Uma coisa é certa: sabemos agora a razão por que que estávamos obrigados a esperar pela velhice da filósofa Maria Filomena Molder para podermos gozar de um livro como este. «Há um tempo para tudo».

Contra todas as evidências históricas e documentais, não é um simples acaso se alguma tradição rabínica atribui ainda hoje a Qohélet a antiguidade do próprio Salomão. Salomão teria escrito o Cântico dos Cânticos quando era jovem, os Provérbios na idade madura, e Qohélet quando era um ancião. Porque, como se diz no Midrash, quando o homem é jovem, canta; quando é adulto, pronuncia as suas máximas; e, à medida que vai envelhecendo, fala da vacuidade das coisas.

«Há um tempo para tudo». Um tempo para escrever este livro, e um tempo para ler este livro. Esse tempo é agora. Efectivamente, só a velhice, com a sabedoria e o desprendimento que ela pode trazer – «lança o teu pão sobre as águas, porque depois de muito tempo o acharás»…» – nos poderia entregar uma reflexão deste calibre, reflectida numa prosa pensativa com um fôlego ímpar e um ritmo poderoso, que proíbem qualquer desatenção a um leitor comprometido.
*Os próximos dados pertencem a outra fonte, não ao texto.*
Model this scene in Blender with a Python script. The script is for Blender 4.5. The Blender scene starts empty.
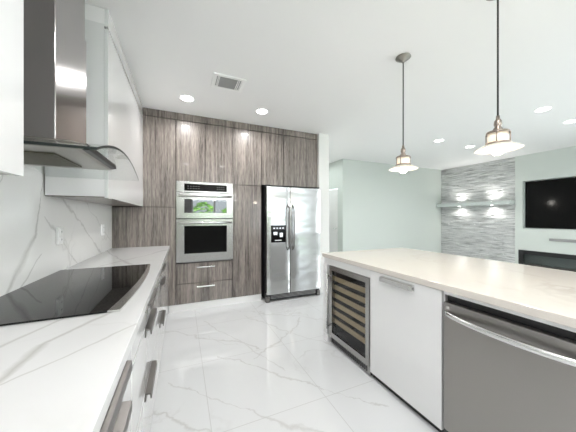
import bpy, bmesh, math, random
from mathutils import Vector, Matrix
random.seed(7)
sc = bpy.context.scene
col = sc.collection

# ---------------------------------------------------------------- camera, world, daylight, exposure
cd = bpy.data.cameras.new('camera'); cam = bpy.data.objects.new('camera', cd); col.objects.link(cam)
cam.location = (0, 0, 1.3)
cam.rotation_euler = (math.radians(90), 0, math.radians(-23.5))
cd.sensor_fit = 'HORIZONTAL'; cd.sensor_width = 36; cd.lens = 36 * 244 / 576
cd.shift_y = 0.5 / 576
cd.clip_start = 0.02
sc.camera = cam

world = bpy.data.worlds.new('world'); sc.world = world; world.use_nodes = True
bg = world.node_tree.nodes['Background']
bg.inputs[0].default_value = (0.86, 0.93, 1.0, 1); bg.inputs[1].default_value = 3.0

def area(name, loc, rot, sx, sy, power, color=(1, 1, 1)):
    l = bpy.data.lights.new(name, 'AREA'); l.shape = 'RECTANGLE'; l.size = sx; l.size_y = sy
    l.energy = power; l.color = color
    o = bpy.data.objects.new(name, l); col.objects.link(o); o.location = loc; o.rotation_euler = rot
    return o
R = math.radians
# daylight area lights; the unseen patio door and side window are added for light
area('added_patio_daylight', (4.0, -3.3, 1.25), (R(122), 0, R(180)), 2.6, 2.2, 55, (.96, .975, 1))  # unseen patio opening, added for more daylight
area('added_side_daylight', (7.7, -1.45, 1.45), (0, R(90), 0), 1.5, 2.2, 80, (.97, .98, 1))  # side opening added so light reaches the left wall
area('kitchen_window_daylight', (1.25, -3.3, 1.75), (R(125), 0, R(180)), 1.7, 1.1, 350, (.97, .98, 1))
area('hall_fill_light', (2.95, 5.4, 2.66), (0, 0, 0), 0.5, 0.8, 5, (.93, 1, .99))  # fill light without a fitting, added to brighten the hallway door

vs = sc.view_settings
vs.view_transform = 'Standard'; vs.look = 'None'; vs.gamma = 1; vs.use_curve_mapping = False
vs.exposure = 0.68

# ---------------------------------------------------------------- material helpers
def mat(name, color=(.8, .8, .8), rough=.5, metal=0, coat=0, coat_rough=.05, spec=.5, emit=None, estr=0):
    m = bpy.data.materials.new(name); m.use_nodes = True
    b = m.node_tree.nodes['Principled BSDF']
    b.inputs['Base Color'].default_value = (*color, 1)
    b.inputs['Roughness'].default_value = rough
    b.inputs['Metallic'].default_value = metal
    b.inputs['Coat Weight'].default_value = coat
    b.inputs['Coat Roughness'].default_value = coat_rough
    b.inputs['Specular IOR Level'].default_value = spec
    if emit:
        b.inputs['Emission Color'].default_value = (*emit, 1); b.inputs['Emission Strength'].default_value = estr
    return m
class NT:
    def __init__(s, m): s.t = m.node_tree; s.b = s.t.nodes['Principled BSDF']
    def n(s, typ, **kw):
        nd = s.t.nodes.new(typ)
        for k, v in kw.items(): setattr(nd, k, v)
        return nd
    def l(s, a, b): s.t.links.new(a, b)
    def pos(s, scale=(1, 1, 1), off=(0, 0, 0), rot=(0, 0, 0)):
        g = s.n('ShaderNodeNewGeometry'); mp = s.n('ShaderNodeMapping')
        mp.inputs['Scale'].default_value = scale; mp.inputs['Location'].default_value = off; mp.inputs['Rotation'].default_value = rot
        s.l(g.outputs['Position'], mp.inputs['Vector']); return mp.outputs[0]
    def noise(s, vec, scale, detail=3, rough=.5):
        n = s.n('ShaderNodeTexNoise'); n.inputs['Scale'].default_value = scale
        n.inputs['Detail'].default_value = detail; n.inputs['Roughness'].default_value = rough
        s.l(vec, n.inputs['Vector']); return n.outputs['Fac']
    def math(s, op, a, b=None, c=None, clamp=False):
        n = s.n('ShaderNodeMath', operation=op); n.use_clamp = clamp
        for i, v in enumerate((a, b, c)):
            if v is None: continue
            if isinstance(v, (int, float)): n.inputs[i].default_value = v
            else: s.l(v, n.inputs[i])
        return n.outputs[0]
    def ramp(s, f, stops):
        r = s.n('ShaderNodeValToRGB'); e = r.color_ramp.elements
        while len(e) < len(stops): e.new(.5)
        for i, (p, c) in enumerate(stops): e[i].position = p; e[i].color = (*c, 1)
        s.l(f, r.inputs[0]); return r.outputs[0]
    def mix(s, f, a, b):
        m = s.n('ShaderNodeMix', data_type='RGBA')
        if isinstance(f, (int, float)): m.inputs[0].default_value = f
        else: s.l(f, m.inputs[0])
        for i, v in ((6, a), (7, b)):
            if isinstance(v, tuple): m.inputs[i].default_value = (*v, 1)
            else: s.l(v, m.inputs[i])
        return m.outputs[2]
    def bump(s, h, strength=.2, dist=.01):
        b = s.n('ShaderNodeBump'); b.inputs['Strength'].default_value = strength; b.inputs['Distance'].default_value = dist
        s.l(h, b.inputs['Height']); s.l(b.outputs[0], s.b.inputs['Normal'])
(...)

Com mão de tecelã e uma forte resistência ao emprego profissionalizante de vocabulário técnico filosófico, Maria Filomena Molder conduz habilmente o leitor através dos apertados nós que enlaçam o tecido rugoso de Qohélet. A autora apresenta-nos a sua tarefa como um paciente e demorado trabalho de «decifração», sujeito sempre a embates inesperados, que são, aliás, todo o sal e pimenta desta obra. Nada de palavreado vão. Porque também elas, sobretudo elas, as palavras professorais, são “fumo de fumos”, “névoa de nada”, “vaidade de vaidades”. Asseio e frugalidade na palavra, portanto. Ascese da palavra que é aqui condição sine qua non da ascese do pensamento.

É esse o convite, é esse o desafio, é esse o pão que a filósofa lança ao leitor.